一方、警察当局は3日、時局宣言を出したことで当局の矢面にたった全教組の本部事務所に対し、時局宣言を理由に家宅捜索を強行した。、
こうした弾圧に対して全教組は「同じ公務員である国公立大学教授らによる時局宣言は問題にせず、全教組だけを弾圧するのはまさしく「魔女狩り」であるとし5日、ソウル駅広場で「表現の自由と時局宣言弾圧中止、競争教育反対全国分会長決議大会」を開き、全面抗争の姿勢をはっきりと見せている。


全国16の市、道9千余分会から上京した1500余人の代表が参加したこの決議大会でチョン・ジンフ委員長は「ただ一つ。死ぬことはあっても捨てることの出来ないわれわれの良心、正しいことは正しいと、間違ったことは間違ったと言わなければならないこの地の教師として、われわれの良心だけは決して捨て去ることは出来ない」とし「これが国民がわれらに与えた義務であり、全教組の歴史である。これだけは絶対に守り通す」と強調した。
大会に参加した「正しい教育のための全国学父母会」のチャン・ウンスック会長は「全教組草創期の『全教祖教師鑑別方』と同じように今も『学生の人権を尊重する教師』『時局宣言教師』『競争教育に反対する教師』など『全教組教師鑑別方』が、公文として出ているのを見るとあきれて物が言えない」「民主主義を叫ぶ時局宣言の声を聞かずに弾圧しているのに、われわれが闘士となり、力を合わせて正面から立ち向かわなければならない」と訴えた。
大会は7月15日まで「民主主義守護教師時局宣言」のための、署名運動を展開することを決めた。第2の時局宣言と言うわけだが、すでに草案が出来て全教祖の各分会での検討が始まっている。

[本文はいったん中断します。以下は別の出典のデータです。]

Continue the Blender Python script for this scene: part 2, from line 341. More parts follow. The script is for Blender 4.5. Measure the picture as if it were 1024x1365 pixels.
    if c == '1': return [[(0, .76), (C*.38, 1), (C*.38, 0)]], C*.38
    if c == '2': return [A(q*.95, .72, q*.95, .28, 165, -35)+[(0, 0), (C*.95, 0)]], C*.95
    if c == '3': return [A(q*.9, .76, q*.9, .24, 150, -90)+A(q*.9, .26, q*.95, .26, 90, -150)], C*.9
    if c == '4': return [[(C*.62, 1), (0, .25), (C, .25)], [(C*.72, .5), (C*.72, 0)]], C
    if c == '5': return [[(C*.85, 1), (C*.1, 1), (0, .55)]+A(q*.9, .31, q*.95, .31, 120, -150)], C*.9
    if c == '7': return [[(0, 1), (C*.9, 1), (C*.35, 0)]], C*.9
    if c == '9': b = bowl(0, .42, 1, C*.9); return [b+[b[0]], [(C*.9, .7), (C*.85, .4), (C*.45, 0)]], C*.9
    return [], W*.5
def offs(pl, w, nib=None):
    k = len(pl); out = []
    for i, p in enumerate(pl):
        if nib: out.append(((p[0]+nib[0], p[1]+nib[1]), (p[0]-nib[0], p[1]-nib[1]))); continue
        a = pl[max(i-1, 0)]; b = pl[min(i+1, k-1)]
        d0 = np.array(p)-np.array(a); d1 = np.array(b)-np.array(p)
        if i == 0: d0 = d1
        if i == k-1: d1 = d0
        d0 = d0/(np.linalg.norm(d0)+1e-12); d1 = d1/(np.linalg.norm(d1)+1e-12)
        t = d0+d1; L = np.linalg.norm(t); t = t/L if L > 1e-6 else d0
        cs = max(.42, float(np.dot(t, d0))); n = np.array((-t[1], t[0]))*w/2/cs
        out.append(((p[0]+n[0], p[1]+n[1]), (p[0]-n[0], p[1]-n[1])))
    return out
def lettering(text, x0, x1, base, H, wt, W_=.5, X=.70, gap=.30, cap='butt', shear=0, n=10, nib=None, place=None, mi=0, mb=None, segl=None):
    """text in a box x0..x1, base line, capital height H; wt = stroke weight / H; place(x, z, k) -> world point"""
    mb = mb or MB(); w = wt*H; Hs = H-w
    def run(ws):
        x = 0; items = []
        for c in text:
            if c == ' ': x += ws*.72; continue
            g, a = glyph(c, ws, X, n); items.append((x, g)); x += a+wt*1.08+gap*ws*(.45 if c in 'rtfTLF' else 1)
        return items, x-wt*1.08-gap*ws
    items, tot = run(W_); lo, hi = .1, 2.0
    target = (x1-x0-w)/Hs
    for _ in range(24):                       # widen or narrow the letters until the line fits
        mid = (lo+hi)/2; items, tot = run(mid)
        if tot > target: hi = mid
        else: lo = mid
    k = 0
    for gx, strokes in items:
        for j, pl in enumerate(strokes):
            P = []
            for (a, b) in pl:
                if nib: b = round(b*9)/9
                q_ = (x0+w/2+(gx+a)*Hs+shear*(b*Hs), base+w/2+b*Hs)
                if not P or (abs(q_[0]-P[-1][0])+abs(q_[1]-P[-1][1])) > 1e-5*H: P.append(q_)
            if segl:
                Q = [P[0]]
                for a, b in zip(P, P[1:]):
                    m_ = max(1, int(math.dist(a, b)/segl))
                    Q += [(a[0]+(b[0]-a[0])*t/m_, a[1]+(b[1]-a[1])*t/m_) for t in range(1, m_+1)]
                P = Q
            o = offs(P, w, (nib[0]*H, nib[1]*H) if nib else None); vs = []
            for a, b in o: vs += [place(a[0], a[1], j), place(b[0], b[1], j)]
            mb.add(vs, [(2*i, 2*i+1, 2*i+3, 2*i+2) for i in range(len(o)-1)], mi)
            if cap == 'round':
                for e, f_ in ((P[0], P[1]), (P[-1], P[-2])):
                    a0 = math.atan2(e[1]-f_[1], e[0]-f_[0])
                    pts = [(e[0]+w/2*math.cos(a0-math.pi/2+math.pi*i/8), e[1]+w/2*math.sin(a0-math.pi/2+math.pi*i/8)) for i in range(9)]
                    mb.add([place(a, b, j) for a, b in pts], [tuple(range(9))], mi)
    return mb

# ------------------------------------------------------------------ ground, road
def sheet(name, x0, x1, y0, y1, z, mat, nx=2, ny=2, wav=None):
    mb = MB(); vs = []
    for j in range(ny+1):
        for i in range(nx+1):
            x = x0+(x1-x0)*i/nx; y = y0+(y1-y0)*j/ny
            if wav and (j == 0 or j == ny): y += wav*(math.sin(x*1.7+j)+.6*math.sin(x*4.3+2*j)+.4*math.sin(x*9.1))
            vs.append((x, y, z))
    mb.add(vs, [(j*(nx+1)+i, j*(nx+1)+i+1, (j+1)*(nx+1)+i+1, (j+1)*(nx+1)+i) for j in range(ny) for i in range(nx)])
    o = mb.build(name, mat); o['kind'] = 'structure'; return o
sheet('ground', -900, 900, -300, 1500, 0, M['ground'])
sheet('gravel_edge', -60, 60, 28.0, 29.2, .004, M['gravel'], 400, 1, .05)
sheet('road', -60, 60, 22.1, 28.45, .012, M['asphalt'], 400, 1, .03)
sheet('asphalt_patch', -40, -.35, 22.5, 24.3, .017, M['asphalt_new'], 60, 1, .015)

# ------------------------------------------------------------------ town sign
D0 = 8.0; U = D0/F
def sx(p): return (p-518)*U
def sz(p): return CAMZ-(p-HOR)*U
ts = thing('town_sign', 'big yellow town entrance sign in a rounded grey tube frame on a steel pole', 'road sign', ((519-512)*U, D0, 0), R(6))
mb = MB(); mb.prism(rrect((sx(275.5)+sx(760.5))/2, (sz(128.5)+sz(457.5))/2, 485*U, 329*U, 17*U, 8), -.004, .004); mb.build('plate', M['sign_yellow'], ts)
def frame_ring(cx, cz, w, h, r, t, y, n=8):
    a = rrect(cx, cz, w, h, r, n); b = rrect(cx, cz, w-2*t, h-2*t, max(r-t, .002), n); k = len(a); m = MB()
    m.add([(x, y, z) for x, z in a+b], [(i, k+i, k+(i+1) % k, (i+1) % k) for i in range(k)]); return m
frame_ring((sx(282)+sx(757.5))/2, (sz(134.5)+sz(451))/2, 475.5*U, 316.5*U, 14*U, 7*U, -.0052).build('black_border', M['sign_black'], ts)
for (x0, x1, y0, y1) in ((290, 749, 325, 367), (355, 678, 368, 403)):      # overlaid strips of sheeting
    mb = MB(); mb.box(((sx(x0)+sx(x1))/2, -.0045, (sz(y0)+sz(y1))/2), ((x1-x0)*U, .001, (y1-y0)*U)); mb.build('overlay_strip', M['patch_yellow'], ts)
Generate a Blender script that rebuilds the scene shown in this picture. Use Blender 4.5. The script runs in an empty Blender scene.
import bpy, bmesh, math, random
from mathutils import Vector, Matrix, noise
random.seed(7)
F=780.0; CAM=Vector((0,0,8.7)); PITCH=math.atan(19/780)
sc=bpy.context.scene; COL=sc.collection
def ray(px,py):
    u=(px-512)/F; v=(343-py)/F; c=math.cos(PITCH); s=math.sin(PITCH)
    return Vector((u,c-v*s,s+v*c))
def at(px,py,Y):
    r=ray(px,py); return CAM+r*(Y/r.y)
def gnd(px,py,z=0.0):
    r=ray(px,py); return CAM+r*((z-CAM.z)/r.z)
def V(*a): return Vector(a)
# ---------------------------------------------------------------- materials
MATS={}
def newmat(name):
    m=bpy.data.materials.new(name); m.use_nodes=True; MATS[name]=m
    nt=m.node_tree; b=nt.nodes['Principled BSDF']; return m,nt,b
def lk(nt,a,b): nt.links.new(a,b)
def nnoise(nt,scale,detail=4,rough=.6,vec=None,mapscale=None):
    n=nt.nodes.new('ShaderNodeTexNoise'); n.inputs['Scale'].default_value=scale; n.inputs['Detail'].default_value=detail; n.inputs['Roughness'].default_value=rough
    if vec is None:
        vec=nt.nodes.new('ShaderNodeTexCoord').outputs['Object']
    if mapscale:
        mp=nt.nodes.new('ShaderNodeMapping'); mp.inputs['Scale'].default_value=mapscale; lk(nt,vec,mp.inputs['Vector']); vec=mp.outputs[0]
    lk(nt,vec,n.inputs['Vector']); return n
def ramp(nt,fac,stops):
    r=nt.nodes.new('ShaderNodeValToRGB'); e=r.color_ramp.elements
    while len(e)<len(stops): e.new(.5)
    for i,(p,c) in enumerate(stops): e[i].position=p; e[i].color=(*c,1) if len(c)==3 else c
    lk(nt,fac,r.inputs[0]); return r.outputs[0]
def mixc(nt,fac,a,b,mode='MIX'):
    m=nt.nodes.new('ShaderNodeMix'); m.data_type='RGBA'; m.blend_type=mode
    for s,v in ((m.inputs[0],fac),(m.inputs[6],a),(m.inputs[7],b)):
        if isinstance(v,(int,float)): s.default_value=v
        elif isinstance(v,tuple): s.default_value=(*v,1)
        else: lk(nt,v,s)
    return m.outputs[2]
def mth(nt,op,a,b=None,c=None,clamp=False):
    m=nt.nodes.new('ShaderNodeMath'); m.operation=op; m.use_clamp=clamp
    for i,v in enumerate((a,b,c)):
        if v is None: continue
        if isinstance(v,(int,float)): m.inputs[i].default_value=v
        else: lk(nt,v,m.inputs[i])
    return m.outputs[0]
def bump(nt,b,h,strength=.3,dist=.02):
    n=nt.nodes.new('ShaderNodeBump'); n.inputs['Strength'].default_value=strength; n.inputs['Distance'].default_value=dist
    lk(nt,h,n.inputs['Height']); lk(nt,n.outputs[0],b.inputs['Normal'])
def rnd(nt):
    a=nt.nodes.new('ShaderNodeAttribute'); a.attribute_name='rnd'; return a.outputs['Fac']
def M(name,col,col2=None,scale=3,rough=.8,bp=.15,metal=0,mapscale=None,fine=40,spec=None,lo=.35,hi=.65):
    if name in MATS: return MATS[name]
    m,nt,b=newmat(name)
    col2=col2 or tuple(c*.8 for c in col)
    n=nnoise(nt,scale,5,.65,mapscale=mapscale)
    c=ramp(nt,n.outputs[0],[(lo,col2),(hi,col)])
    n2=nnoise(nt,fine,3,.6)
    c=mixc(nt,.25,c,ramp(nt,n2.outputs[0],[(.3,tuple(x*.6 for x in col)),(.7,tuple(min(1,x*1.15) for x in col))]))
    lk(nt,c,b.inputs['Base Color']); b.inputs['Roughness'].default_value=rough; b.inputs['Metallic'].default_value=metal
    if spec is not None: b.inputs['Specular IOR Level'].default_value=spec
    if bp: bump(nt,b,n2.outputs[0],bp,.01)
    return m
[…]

他方労働運動を見ると、民主労総は4日、全国からの代表者1万余人を結集した全国労働者大会を、ソウルの産業銀行前で開催し、非正規職法およびメディア法の改悪阻止、双龍自動車集団解雇撤回を要求した。
大会では特に政府と国会が、「施行猶予」を骨子とした非正規職法改悪案を、国会本会議に上程した場合、即刻ゼネストに突入する方針を決定している。同時に双龍自動車平澤工場に公権力が投入された場合にもゼネストで打って出るとしている。
韓国では非正規職労働者として2年務めれば、正規職員として雇うことを会社側に義務付けている非正規職法が、07年に制定され今年7月1日から施行されることになっていたが(つまり、07年から2年間非正規職で我慢してきた労働者は今年7月1日から正規職になるはずだった)、この非正規職期間を延長するか、法そのものの「施行猶予期間」を設定する方向で法を改悪しようとしている。


またメディア法は新聞財閥(東亜、中央、朝鮮新聞)のTV株所有枠制限を取っ払うことで、マスメディアの独寡占を許そうというもの。これが通れば上記3者のメディア支配率は実に70%近くに上ると見込まれている。
民主勢力はメディア法は、政府の意向に沿った世論つくりにメディアを動員し易くするところに狙いがあり、まさに言論民主主義の破壊であるとして強く反対している。そのためメディア法に対して言論社が行った全ての世論調査はハンナラ党のメディア法案に強く反対しており、放送学界の学者,、現職の記者、PDの圧倒的多数が反対している。つまり国民、専門家のほとんどが一致して反対している悪法だ。

そのため当ブログでも紹介してきた各界各層の時局宣言でも、共通して非正規職法案の改悪とメディア法の制定を民主主義と国民のいきる権利を剥奪するものだと指摘している。


日本の労働界、言論界や民主勢力が、韓国でのこうした民主主義守護闘争を全幅的に支持し、支援運動を展開するのもやはり、良心の問題であろうか。少なくとも「派遣村」現象を見れば、非正規雇用の問題は日韓に共通しており、共闘も可能だと思うのだが、なぜか日本の労働界は韓国での労働運動に極めて疎い。それも歴史的に。これでよいのだろうか。日本の労働運動はやはり死滅したと思わなければならないのか。